CA - Benjamin Franklin and The Great Awakening Lesson

Benjamin Franklin and The Great Awakening

Portrait of Benjamin FranklinBenjamin Franklin

Benjamin Franklin, along with George Washington, is the best known of America's Founding Fathers. Franklin was born into a poor Boston family in 1706. At age 12 he became an apprentice to one of his brothers who was a printer. At age 17, Franklin ran away to Philadelphia to start a life of his own choosing, independent from his family. A few months later, he sailed to London to gain more experience in the printing business. He returned to Philadelphia in 1726 as an experienced printer, writer, and businessman. These are just some examples of how, throughout his life, Franklin sought ways to improve himself (individualism) and rise in society (social mobility).
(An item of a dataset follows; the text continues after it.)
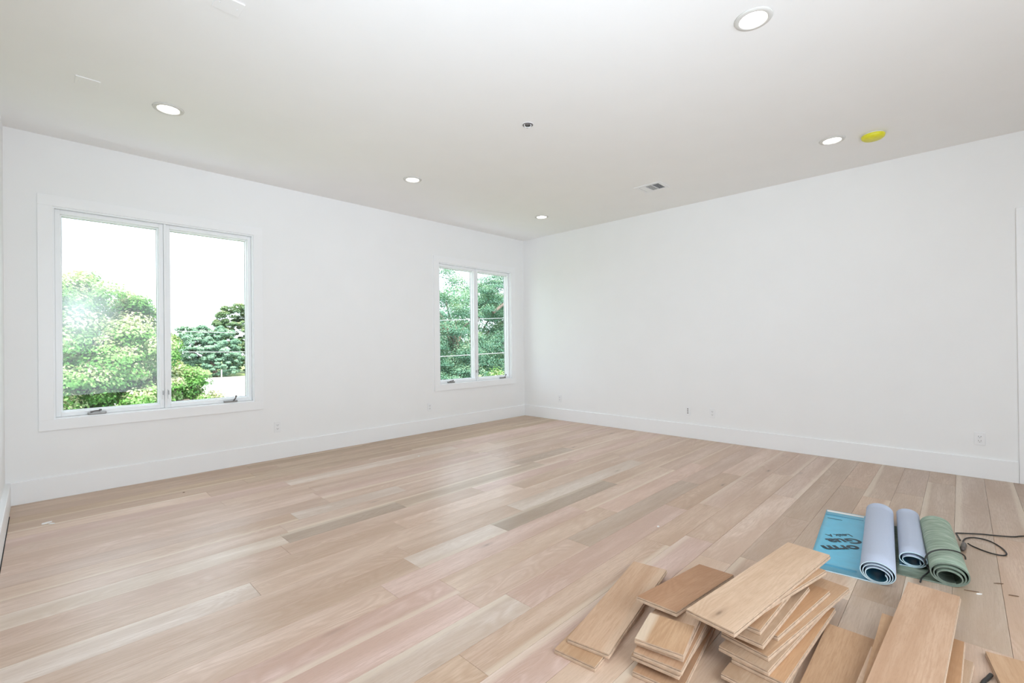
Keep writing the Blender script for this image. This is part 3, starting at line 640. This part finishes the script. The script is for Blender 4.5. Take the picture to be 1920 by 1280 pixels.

Over his 84-year life, Franklin succeeded in making himself one of the world's leading authors, philosophers, scientists, inventors, and politicians.

The Great Awakening

Christian worship changed in the 1730s and 1740s in the northeastern colonies. Ministers said the people would feel God's love only if they admitted their sins. The people were told that each believer should seek his or her own personal and emotional relationship with God, and that doing this was more important than the Puritan idea of congregations needing to gather together to hear intellectual sermons. Ministers preaching such sermons attracted enormous audiences and often traveled from colony to colony to preach to anyone who wanted to listen, regardless of what church he or she might belong to. Two of the most well known preachers of the Great Awakening were Jonathan Edwards and George Whitefield. Christianity grew although established churches lost members to the new way of Christian worship. Some preachers said American society had become as corrupt as the English society the colonist's ancestors had escaped. As a result, some people started saying that America needed to cut its ties with Britain to keep its religion pure.